Work to be completed:
Pictures stay out. Extract the lines below from the first one through the line with "from mathutils import Vector, Matrix, Euler", both included.

═════ Provided data

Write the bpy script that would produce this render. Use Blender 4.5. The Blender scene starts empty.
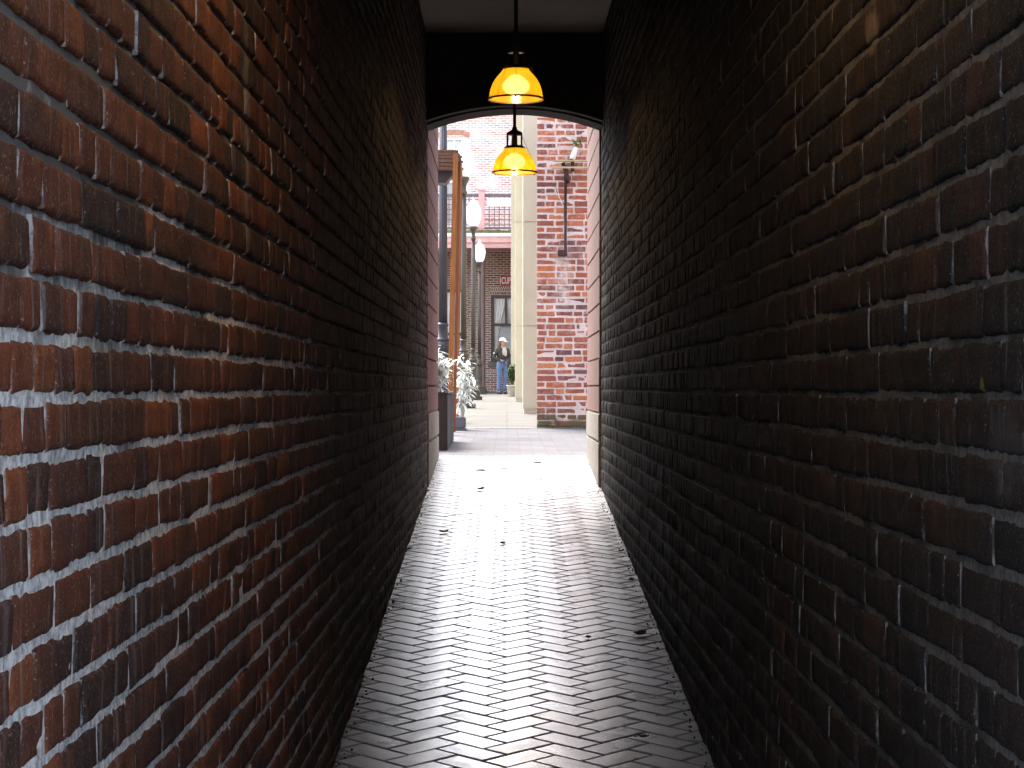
import bpy, bmesh, math, random
import numpy as np
from mathutils import Vector, Matrix, Euler

random.seed(7)
RNG = np.random.default_rng(11)
PI = math.pi
S = bpy.context.scene
COL = S.collection
F = 2000.0            # focal length in pixels; one axis of the passage is +Y, eye at the origin

# ------------------------------------------------------------------ tagging
def tag(o, label=None, cat=None, group=None, kind=None):
    if label: o['label'] = label
    if cat: o['category'] = cat
    if group: o['group'] = group
    if kind: o['kind'] = kind
    return o

def empty(name, loc, label=None, cat=None, group=None, rz=0.0):
    o = bpy.data.objects.new(name, None)
    o.location = loc
    o.rotation_euler = (0, 0, rz)
    COL.objects.link(o)
    return tag(o, label, cat, group)

def copy_tree(o, parent=None):
    c = o.copy()
    COL.objects.link(c)
    if parent is not None:
        c.parent = parent
    for ch in list(o.children):
        copy_tree(ch, c)
    return c

# ------------------------------------------------------------------ noise
def _hash(ix, iy, iz, seed):
    n = (ix.astype(np.int64) * 374761393 + iy.astype(np.int64) * 668265263
         + iz.astype(np.int64) * 2147483647 + seed * 144665) & 0x7fffffff
    n = ((n ^ (n >> 13)) * 1274126177) & 0x7fffffff
    n = (n ^ (n >> 16)) & 0x7fffffff
    return (n % 100003) / 100003.0

def vnoise(x, y, z=0.0, seed=0):
    x = np.asarray(x, float); y = np.asarray(y, float)
    z = np.zeros_like(x) + z
    fx, fy, fz = np.floor(x), np.floor(y), np.floor(z)
    ux, uy, uz = x - fx, y - fy, z - fz
    ux, uy, uz = [t * t * (3 - 2 * t) for t in (ux, uy, uz)]
    r = 0
    for a in (0, 1):
        for b in (0, 1):
            for c in (0, 1):
                w = (ux if a else 1 - ux) * (uy if b else 1 - uy) * (uz if c else 1 - uz)
                r = r + w * _hash(fx + a, fy + b, fz + c, seed)
    return r * 2 - 1

def fbm(x, y, z=0.0, seed=0, oct=3):
    r, a, f = 0, 1.0, 1.0
    for k in range(oct):
        r = r + a * vnoise(np.asarray(x) * f, np.asarray(y) * f, np.asarray(z) * f, seed + k * 17)
        a *= .5; f *= 2.1
    return r / 1.75

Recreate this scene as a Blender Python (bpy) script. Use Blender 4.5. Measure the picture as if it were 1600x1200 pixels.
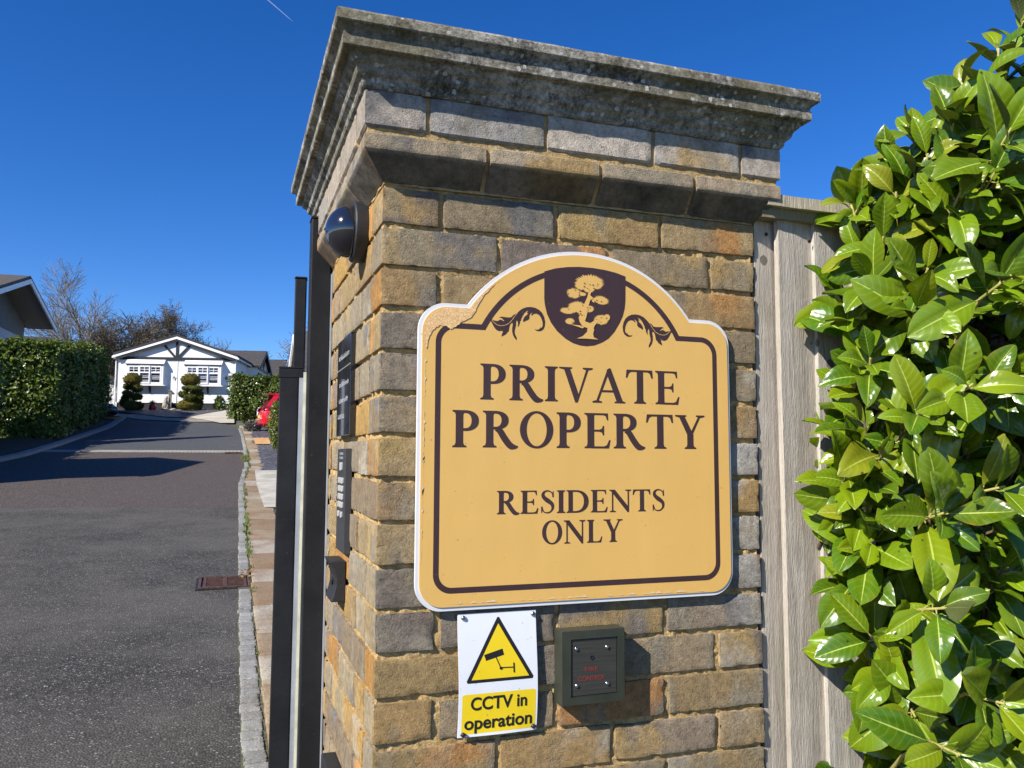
import bpy, math, random
import numpy as np
from math import sin, cos, radians, pi, sqrt, atan2
from mathutils import Vector, Matrix
from mathutils.geometry import tessellate_polygon

for o in list(bpy.data.objects): bpy.data.objects.remove(o)
SC = bpy.context.scene
COL = SC.collection
rng = np.random.default_rng(7); random.seed(7)

# ---------------------------------------------------------------- camera
F, YAW, PIT, ROL = 1286.8, .3355, .0884, .0035          # focal length in photo pixels (1600 wide), angles in radians
CAMP = np.array([-.2521, -1.4253, 1.5496])
_fw = np.array([sin(YAW)*cos(PIT), cos(YAW)*cos(PIT), sin(PIT)])
_r0 = np.array([cos(YAW), -sin(YAW), 0.]); _u0 = np.cross(_r0, _fw)
_r = _r0*cos(ROL)+_u0*sin(ROL); _u = -_r0*sin(ROL)+_u0*cos(ROL)
cam = bpy.data.objects.new('camera', bpy.data.cameras.new('camera')); COL.objects.link(cam)
cam.data.sensor_width = 36; cam.data.lens = 36*F/1600
cam.data.clip_start = .05; cam.data.clip_end = 12000
cam.matrix_world = Matrix(((_r[0], _u[0], -_fw[0], CAMP[0]), (_r[1], _u[1], -_fw[1], CAMP[1]), (_r[2], _u[2], -_fw[2], CAMP[2]), (0, 0, 0, 1)))
SC.camera = cam
# ---------------------------------------------------------------- world and sun
SUN_DIR = np.array([2.05, 1.0, -1.7])                   # the way the light travels
EL = atan2(1.7, sqrt(2.05**2+1)); AZ = radians(244)
w = bpy.data.worlds.new('World'); SC.world = w; w.use_nodes = True
nt = w.node_tree; bg = nt.nodes['Background']
sky = nt.nodes.new('ShaderNodeTexSky'); sky.sky_type = 'NISHITA'; sky.sun_disc = False
sky.sun_elevation = EL; sky.sun_rotation = AZ; sky.altitude = 0; sky.air_density = .8; sky.dust_density = 0; sky.ozone_density = 5
hs = nt.nodes.new('ShaderNodeHueSaturation'); hs.inputs['Saturation'].default_value = 1.27; hs.inputs['Hue'].default_value = .512
nt.links.new(sky.outputs[0], hs.inputs['Color']); nt.links.new(hs.outputs[0], bg.inputs['Color'])
bg.inputs['Strength'].default_value = .106
sun = bpy.data.objects.new('sun', bpy.data.lights.new('sun', 'SUN')); COL.objects.link(sun)
sun.data.energy = 5.0; sun.data.angle = radians(.53); sun.data.color = (1., .945, .86)
sun.rotation_euler = Vector(SUN_DIR).to_track_quat('-Z', 'Y').to_euler()
SC.view_settings.view_transform = 'Standard'; SC.view_settings.look = 'None'
SC.view_settings.exposure = .66; SC.view_settings.gamma = 1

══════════

Right answer:
Write the bpy script that would produce this render. Use Blender 4.5. The Blender scene starts empty.
import bpy, bmesh, math, random
import numpy as np
from mathutils import Vector, Matrix, Euler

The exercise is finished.